Self Expression Magazine
One of the great misconceptions about selling screenplays is that everyone asks you when it'll be filmed... a week, a month?
The truth is it can be years.
What happens first is an option; a fee paid to the writer from the producer or production company of approximately 10% of the total price. Taking Writer's Guild minimums that would be 10% of $42,000 for a movie that will cost under $3 million, and $72,000 for bigger budgets.
A lot of new writers hear about hundreds of thousands of dollars for screenplays, even millions of dollars. That does happen, but just to a handful of writers. For the rest of us, it's basic scale, as mentioned above.
So how soon does your movie film so you can get the 90% owed to you. Well, my Christmas screenplay that Hallmark had read and liked took nearly 6 years. And this was a script that they liked! It sat around their offices for about 3 years and before that I was sending it around to companies who liked it but weren't sure if it could get made.

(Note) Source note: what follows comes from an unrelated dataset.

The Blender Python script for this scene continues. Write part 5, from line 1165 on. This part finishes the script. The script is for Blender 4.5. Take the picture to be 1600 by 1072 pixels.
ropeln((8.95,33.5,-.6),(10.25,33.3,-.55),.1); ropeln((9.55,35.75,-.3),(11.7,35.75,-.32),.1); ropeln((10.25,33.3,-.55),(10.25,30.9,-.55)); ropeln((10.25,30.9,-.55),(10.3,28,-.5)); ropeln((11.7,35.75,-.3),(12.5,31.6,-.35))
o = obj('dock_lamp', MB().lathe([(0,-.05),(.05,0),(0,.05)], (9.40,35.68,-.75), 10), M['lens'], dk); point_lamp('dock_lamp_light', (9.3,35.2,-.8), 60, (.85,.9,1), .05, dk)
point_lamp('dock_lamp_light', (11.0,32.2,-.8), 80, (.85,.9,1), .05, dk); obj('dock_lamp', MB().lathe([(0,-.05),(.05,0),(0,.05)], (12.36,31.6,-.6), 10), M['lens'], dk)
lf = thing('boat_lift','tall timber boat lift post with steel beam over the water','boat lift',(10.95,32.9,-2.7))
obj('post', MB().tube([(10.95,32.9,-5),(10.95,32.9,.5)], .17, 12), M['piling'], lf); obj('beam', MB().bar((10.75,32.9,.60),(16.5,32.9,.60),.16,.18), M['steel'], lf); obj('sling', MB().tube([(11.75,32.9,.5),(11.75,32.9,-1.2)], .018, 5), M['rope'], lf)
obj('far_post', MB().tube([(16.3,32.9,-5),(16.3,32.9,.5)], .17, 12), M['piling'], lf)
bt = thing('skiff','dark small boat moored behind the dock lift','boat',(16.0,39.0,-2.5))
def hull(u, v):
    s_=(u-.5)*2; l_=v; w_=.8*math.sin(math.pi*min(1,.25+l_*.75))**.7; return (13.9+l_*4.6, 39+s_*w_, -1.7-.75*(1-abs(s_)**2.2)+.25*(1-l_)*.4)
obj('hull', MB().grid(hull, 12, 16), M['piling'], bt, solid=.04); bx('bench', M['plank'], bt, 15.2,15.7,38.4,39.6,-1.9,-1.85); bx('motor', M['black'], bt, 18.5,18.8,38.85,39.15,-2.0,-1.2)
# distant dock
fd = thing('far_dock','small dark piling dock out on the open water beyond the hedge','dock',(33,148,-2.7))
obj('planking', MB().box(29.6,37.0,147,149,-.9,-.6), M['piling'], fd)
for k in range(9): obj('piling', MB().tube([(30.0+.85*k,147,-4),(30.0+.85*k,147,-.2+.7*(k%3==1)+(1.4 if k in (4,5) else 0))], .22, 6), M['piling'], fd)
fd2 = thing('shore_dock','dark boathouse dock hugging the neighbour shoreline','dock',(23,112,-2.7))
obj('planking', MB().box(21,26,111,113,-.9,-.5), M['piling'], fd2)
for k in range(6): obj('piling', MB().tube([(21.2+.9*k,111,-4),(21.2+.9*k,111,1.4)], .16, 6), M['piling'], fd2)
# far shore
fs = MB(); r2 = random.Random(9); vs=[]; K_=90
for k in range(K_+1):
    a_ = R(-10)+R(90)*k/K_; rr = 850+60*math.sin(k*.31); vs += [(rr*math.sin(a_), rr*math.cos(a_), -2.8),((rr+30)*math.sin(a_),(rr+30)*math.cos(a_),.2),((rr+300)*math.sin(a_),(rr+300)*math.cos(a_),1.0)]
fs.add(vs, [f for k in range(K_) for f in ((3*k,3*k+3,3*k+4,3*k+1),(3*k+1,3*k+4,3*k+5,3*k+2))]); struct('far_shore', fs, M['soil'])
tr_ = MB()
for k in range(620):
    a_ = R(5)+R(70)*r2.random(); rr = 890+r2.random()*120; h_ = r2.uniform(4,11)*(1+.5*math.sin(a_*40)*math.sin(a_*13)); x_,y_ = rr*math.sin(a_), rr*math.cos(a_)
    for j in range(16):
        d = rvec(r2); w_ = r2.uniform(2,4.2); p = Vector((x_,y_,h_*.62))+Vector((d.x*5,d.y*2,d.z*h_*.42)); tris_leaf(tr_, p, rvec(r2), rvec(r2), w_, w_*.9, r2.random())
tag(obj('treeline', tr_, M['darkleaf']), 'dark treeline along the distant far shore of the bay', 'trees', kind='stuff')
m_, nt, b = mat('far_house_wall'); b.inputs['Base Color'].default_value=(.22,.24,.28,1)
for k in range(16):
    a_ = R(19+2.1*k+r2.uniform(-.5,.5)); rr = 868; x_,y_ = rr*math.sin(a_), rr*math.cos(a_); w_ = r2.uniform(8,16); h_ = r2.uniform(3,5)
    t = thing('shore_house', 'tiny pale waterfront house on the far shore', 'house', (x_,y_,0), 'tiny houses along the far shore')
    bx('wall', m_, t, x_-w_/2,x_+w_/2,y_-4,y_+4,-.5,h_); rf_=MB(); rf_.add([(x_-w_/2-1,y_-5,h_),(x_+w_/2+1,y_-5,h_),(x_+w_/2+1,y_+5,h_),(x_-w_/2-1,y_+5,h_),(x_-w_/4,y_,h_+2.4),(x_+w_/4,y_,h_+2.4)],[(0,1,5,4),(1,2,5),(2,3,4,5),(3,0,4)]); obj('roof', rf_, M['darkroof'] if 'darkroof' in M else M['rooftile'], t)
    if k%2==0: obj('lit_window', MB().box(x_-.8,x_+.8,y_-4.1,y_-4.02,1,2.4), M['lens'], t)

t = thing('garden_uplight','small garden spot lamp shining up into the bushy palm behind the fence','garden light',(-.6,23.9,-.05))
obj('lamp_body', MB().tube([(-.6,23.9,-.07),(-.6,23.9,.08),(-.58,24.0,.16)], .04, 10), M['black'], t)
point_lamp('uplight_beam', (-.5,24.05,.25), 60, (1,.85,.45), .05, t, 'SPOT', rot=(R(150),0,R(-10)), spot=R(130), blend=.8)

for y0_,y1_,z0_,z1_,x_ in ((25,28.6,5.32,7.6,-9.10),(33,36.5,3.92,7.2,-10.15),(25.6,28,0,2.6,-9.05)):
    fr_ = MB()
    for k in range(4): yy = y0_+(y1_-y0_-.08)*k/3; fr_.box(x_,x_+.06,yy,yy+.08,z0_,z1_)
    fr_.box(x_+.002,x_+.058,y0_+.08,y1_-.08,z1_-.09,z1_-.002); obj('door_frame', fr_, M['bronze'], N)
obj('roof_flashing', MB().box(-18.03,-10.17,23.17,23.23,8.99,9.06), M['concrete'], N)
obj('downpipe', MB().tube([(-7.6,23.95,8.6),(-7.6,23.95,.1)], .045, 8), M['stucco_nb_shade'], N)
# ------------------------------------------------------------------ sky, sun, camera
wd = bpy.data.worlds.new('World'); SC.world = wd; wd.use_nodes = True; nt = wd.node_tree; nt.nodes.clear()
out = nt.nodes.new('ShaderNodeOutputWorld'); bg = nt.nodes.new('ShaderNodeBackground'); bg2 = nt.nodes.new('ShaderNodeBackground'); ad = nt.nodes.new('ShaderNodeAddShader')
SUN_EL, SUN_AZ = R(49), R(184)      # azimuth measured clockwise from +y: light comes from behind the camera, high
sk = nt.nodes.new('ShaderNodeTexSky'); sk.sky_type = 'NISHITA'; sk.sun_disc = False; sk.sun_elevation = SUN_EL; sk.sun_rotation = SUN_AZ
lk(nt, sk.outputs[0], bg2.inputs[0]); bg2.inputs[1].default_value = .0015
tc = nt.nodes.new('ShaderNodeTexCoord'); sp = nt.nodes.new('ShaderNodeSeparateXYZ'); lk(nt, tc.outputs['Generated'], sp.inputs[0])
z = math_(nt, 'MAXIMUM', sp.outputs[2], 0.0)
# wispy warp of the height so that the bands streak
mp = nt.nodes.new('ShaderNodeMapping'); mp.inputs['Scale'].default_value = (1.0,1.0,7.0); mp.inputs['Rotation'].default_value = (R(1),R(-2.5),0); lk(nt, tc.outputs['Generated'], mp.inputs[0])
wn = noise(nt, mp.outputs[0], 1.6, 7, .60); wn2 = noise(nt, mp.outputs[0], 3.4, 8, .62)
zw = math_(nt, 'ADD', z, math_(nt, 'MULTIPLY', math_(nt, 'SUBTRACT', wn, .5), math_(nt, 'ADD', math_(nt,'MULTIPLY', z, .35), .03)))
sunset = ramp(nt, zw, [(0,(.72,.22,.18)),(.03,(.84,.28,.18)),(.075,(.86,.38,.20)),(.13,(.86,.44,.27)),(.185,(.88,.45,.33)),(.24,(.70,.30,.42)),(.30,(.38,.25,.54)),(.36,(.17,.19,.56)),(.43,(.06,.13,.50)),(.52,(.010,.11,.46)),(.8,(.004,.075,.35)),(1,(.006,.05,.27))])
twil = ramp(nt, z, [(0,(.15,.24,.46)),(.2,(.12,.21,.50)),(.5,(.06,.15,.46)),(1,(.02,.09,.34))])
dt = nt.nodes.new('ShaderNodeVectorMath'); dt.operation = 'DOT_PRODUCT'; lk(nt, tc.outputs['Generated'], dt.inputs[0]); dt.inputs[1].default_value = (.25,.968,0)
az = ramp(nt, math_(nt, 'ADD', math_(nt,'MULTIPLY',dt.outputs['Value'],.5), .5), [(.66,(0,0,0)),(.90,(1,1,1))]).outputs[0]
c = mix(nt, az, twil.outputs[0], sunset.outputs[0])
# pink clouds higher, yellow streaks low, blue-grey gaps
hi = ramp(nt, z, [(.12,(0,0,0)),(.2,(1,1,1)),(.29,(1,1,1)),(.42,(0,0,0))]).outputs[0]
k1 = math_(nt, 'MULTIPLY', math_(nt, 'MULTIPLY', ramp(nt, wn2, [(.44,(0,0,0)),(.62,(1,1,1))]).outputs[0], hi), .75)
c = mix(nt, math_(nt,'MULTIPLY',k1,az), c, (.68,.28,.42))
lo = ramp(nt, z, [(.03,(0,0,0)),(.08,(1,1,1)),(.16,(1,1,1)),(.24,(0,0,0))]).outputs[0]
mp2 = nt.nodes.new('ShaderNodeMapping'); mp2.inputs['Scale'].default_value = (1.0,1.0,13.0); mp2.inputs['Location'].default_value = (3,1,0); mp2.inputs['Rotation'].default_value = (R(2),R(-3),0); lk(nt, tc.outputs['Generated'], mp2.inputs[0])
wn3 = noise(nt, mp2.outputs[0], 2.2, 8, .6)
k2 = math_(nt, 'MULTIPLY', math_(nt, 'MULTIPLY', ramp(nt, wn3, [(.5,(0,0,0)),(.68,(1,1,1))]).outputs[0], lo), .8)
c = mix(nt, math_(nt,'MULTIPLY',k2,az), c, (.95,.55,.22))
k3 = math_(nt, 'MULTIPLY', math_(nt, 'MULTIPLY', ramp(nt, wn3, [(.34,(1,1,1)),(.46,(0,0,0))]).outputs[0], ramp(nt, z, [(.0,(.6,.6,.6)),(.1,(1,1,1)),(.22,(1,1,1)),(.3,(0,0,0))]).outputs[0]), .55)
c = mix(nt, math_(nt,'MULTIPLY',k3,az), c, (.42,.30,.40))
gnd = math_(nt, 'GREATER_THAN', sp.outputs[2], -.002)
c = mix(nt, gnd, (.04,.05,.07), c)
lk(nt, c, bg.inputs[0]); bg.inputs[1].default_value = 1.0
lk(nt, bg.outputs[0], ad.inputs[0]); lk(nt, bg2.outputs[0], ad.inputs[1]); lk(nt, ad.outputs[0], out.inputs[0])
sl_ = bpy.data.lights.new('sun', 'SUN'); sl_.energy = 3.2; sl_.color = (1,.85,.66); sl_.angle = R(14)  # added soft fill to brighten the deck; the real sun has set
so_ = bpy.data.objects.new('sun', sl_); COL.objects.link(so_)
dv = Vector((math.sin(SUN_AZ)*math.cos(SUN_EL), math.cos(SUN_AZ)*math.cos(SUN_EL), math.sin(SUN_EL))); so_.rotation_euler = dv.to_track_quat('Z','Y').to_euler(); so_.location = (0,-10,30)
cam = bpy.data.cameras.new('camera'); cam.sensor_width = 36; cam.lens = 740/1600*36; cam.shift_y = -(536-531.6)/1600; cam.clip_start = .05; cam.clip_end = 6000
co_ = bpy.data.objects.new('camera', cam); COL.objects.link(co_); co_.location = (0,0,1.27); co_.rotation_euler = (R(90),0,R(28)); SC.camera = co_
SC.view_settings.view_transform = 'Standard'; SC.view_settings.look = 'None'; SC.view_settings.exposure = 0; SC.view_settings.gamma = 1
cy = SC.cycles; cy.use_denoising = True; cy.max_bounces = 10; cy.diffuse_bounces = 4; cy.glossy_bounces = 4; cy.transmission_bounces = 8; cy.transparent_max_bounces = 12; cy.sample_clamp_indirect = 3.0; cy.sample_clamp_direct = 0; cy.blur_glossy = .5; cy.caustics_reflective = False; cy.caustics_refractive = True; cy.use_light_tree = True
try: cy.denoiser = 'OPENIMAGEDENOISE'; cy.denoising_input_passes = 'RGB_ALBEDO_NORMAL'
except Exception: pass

Hallmark held it for the last three years, not paying me anything, because they were still "looking at it". And then at the end of 6 years from the date I wrote it as a spec, I got a call from a woman who worked for a Canadian production company. They wanted to make it for Hallmark. And more importantly Hallmark wanted them to make the film.
In only 6 years.
But wait.
Emperor of Mars was my first really good screenplay and I wrote it in 1989. Since then it's been optioned at least 7 times and actually almost made around 4 or 5 times. I never remember how many times exactly.
That's 24 years.
But wait longer;
I've heard of screenplays that have been hanging around even longer.
Last September, 2012, I optioned a screenplay called Chaser to a French film company in Paris. As of now, they might be making it next spring. But I'm not holding my breath.
And unfortunately, this is more common than not. So what's the reason? What's always the reason. No money. That was certainly the case in the 5 times Emperor was almost made. The deals fell through.
And there's another reason; the producers might want to work on it somemore. Or maybe they can't find the right director, or the network or studio wants someone else to rewrite it. And then the director doesn't like it and leaves. Or the lead actor has a better offer on another movie.
So selling a screenplay isn't exactly like selling your car; it's only the beginning of something that might not even sell. I've had a dozen options on a dozen screenplays that eventually just went away.
So why do I continue to stay in this crazy business.
Because it can and has happened to me at least 10 times.
And also because nobody told me that I should do something else with my life.